Scene modeling code data
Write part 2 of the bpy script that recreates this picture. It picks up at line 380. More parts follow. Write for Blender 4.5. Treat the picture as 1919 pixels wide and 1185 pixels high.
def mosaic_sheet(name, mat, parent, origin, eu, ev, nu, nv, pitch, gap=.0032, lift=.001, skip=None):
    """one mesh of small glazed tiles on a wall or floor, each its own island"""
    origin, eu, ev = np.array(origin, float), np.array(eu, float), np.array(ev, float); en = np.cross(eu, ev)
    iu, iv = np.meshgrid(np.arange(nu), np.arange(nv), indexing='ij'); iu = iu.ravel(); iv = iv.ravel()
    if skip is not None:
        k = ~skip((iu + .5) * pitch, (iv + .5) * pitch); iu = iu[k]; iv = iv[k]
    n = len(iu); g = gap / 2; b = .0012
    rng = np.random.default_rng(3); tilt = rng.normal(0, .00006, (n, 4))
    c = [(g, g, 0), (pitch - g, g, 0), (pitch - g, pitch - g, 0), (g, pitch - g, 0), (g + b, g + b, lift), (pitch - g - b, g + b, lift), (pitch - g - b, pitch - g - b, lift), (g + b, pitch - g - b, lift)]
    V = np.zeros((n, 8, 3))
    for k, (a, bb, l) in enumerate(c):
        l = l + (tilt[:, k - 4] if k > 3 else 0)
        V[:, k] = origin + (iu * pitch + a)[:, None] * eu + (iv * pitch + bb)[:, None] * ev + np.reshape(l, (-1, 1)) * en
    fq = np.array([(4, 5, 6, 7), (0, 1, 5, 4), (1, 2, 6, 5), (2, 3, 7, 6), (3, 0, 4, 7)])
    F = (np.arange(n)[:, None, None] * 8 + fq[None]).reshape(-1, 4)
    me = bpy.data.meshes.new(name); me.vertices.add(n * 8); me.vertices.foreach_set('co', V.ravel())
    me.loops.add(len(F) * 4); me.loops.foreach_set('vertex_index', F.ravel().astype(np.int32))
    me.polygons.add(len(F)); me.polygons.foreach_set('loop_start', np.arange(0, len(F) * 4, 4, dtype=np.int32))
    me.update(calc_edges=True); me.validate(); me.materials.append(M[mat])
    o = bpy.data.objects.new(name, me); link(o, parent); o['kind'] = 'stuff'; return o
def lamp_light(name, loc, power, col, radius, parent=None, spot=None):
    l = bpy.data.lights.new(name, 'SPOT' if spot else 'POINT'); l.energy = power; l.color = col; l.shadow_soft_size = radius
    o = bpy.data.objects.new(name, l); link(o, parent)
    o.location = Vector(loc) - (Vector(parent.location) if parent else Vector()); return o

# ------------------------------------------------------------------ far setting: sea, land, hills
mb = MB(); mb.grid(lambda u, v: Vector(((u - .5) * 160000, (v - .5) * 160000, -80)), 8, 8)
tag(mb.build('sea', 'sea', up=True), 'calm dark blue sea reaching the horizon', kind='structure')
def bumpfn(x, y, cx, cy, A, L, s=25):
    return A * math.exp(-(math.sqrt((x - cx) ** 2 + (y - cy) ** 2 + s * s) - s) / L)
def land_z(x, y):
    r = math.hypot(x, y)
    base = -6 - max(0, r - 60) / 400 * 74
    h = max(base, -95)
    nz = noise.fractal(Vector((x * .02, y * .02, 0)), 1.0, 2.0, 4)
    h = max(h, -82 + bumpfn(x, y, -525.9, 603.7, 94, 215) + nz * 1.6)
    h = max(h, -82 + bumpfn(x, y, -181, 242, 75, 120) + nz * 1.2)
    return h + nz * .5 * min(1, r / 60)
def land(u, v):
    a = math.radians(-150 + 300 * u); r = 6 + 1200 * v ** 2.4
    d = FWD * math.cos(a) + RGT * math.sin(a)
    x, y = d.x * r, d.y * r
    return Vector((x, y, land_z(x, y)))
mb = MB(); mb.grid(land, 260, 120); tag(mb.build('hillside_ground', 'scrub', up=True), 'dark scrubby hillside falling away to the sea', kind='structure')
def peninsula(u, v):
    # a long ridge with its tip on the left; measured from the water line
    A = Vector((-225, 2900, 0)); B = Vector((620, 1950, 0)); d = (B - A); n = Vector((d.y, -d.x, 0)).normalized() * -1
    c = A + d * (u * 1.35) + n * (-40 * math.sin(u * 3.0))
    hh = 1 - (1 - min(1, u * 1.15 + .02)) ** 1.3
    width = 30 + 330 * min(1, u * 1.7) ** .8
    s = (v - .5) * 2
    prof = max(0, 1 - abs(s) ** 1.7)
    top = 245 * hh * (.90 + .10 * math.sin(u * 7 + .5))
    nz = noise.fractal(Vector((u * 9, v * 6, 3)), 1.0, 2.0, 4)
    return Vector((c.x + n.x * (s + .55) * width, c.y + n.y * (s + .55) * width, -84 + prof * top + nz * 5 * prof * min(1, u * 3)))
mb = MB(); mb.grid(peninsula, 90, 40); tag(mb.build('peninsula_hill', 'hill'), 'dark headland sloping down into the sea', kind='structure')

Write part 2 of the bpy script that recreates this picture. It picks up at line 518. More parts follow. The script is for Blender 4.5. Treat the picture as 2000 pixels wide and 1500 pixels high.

=== WRITTEN INSTRUCTION ===
Transcribe all the entries, keeping each one exactly as it is.

=== THE ANSWER ===
Write part 2 of the bpy script that recreates this picture. It picks up at line 380. More parts follow. Write for Blender 4.5. Treat the picture as 1919 pixels wide and 1185 pixels high.
def mosaic_sheet(name, mat, parent, origin, eu, ev, nu, nv, pitch, gap=.0032, lift=.001, skip=None):
    """one mesh of small glazed tiles on a wall or floor, each its own island"""
    origin, eu, ev = np.array(origin, float), np.array(eu, float), np.array(ev, float); en = np.cross(eu, ev)
    iu, iv = np.meshgrid(np.arange(nu), np.arange(nv), indexing='ij'); iu = iu.ravel(); iv = iv.ravel()
    if skip is not None:
        k = ~skip((iu + .5) * pitch, (iv + .5) * pitch); iu = iu[k]; iv = iv[k]
    n = len(iu); g = gap / 2; b = .0012
    rng = np.random.default_rng(3); tilt = rng.normal(0, .00006, (n, 4))
    c = [(g, g, 0), (pitch - g, g, 0), (pitch - g, pitch - g, 0), (g, pitch - g, 0), (g + b, g + b, lift), (pitch - g - b, g + b, lift), (pitch - g - b, pitch - g - b, lift), (g + b, pitch - g - b, lift)]
    V = np.zeros((n, 8, 3))
    for k, (a, bb, l) in enumerate(c):
        l = l + (tilt[:, k - 4] if k > 3 else 0)
        V[:, k] = origin + (iu * pitch + a)[:, None] * eu + (iv * pitch + bb)[:, None] * ev + np.reshape(l, (-1, 1)) * en
    fq = np.array([(4, 5, 6, 7), (0, 1, 5, 4), (1, 2, 6, 5), (2, 3, 7, 6), (3, 0, 4, 7)])
    F = (np.arange(n)[:, None, None] * 8 + fq[None]).reshape(-1, 4)
    me = bpy.data.meshes.new(name); me.vertices.add(n * 8); me.vertices.foreach_set('co', V.ravel())
    me.loops.add(len(F) * 4); me.loops.foreach_set('vertex_index', F.ravel().astype(np.int32))
    me.polygons.add(len(F)); me.polygons.foreach_set('loop_start', np.arange(0, len(F) * 4, 4, dtype=np.int32))
    me.update(calc_edges=True); me.validate(); me.materials.append(M[mat])
    o = bpy.data.objects.new(name, me); link(o, parent); o['kind'] = 'stuff'; return o
def lamp_light(name, loc, power, col, radius, parent=None, spot=None):
    l = bpy.data.lights.new(name, 'SPOT' if spot else 'POINT'); l.energy = power; l.color = col; l.shadow_soft_size = radius
    o = bpy.data.objects.new(name, l); link(o, parent)
    o.location = Vector(loc) - (Vector(parent.location) if parent else Vector()); return o

# ------------------------------------------------------------------ far setting: sea, land, hills
mb = MB(); mb.grid(lambda u, v: Vector(((u - .5) * 160000, (v - .5) * 160000, -80)), 8, 8)
tag(mb.build('sea', 'sea', up=True), 'calm dark blue sea reaching the horizon', kind='structure')
def bumpfn(x, y, cx, cy, A, L, s=25):
    return A * math.exp(-(math.sqrt((x - cx) ** 2 + (y - cy) ** 2 + s * s) - s) / L)
def land_z(x, y):
    r = math.hypot(x, y)
    base = -6 - max(0, r - 60) / 400 * 74
    h = max(base, -95)
    nz = noise.fractal(Vector((x * .02, y * .02, 0)), 1.0, 2.0, 4)
    h = max(h, -82 + bumpfn(x, y, -525.9, 603.7, 94, 215) + nz * 1.6)
    h = max(h, -82 + bumpfn(x, y, -181, 242, 75, 120) + nz * 1.2)
    return h + nz * .5 * min(1, r / 60)
def land(u, v):
    a = math.radians(-150 + 300 * u); r = 6 + 1200 * v ** 2.4
    d = FWD * math.cos(a) + RGT * math.sin(a)
    x, y = d.x * r, d.y * r
    return Vector((x, y, land_z(x, y)))
mb = MB(); mb.grid(land, 260, 120); tag(mb.build('hillside_ground', 'scrub', up=True), 'dark scrubby hillside falling away to the sea', kind='structure')
def peninsula(u, v):
    # a long ridge with its tip on the left; measured from the water line
    A = Vector((-225, 2900, 0)); B = Vector((620, 1950, 0)); d = (B - A); n = Vector((d.y, -d.x, 0)).normalized() * -1
    c = A + d * (u * 1.35) + n * (-40 * math.sin(u * 3.0))
    hh = 1 - (1 - min(1, u * 1.15 + .02)) ** 1.3
    width = 30 + 330 * min(1, u * 1.7) ** .8
    s = (v - .5) * 2
    prof = max(0, 1 - abs(s) ** 1.7)
    top = 245 * hh * (.90 + .10 * math.sin(u * 7 + .5))
    nz = noise.fractal(Vector((u * 9, v * 6, 3)), 1.0, 2.0, 4)
    return Vector((c.x + n.x * (s + .55) * width, c.y + n.y * (s + .55) * width, -84 + prof * top + nz * 5 * prof * min(1, u * 3)))
mb = MB(); mb.grid(peninsula, 90, 40); tag(mb.build('peninsula_hill', 'hill'), 'dark headland sloping down into the sea', kind='structure')

Write part 2 of the bpy script that recreates this picture. It picks up at line 518. More parts follow. The script is for Blender 4.5. Treat the picture as 2000 pixels wide and 1500 pixels high.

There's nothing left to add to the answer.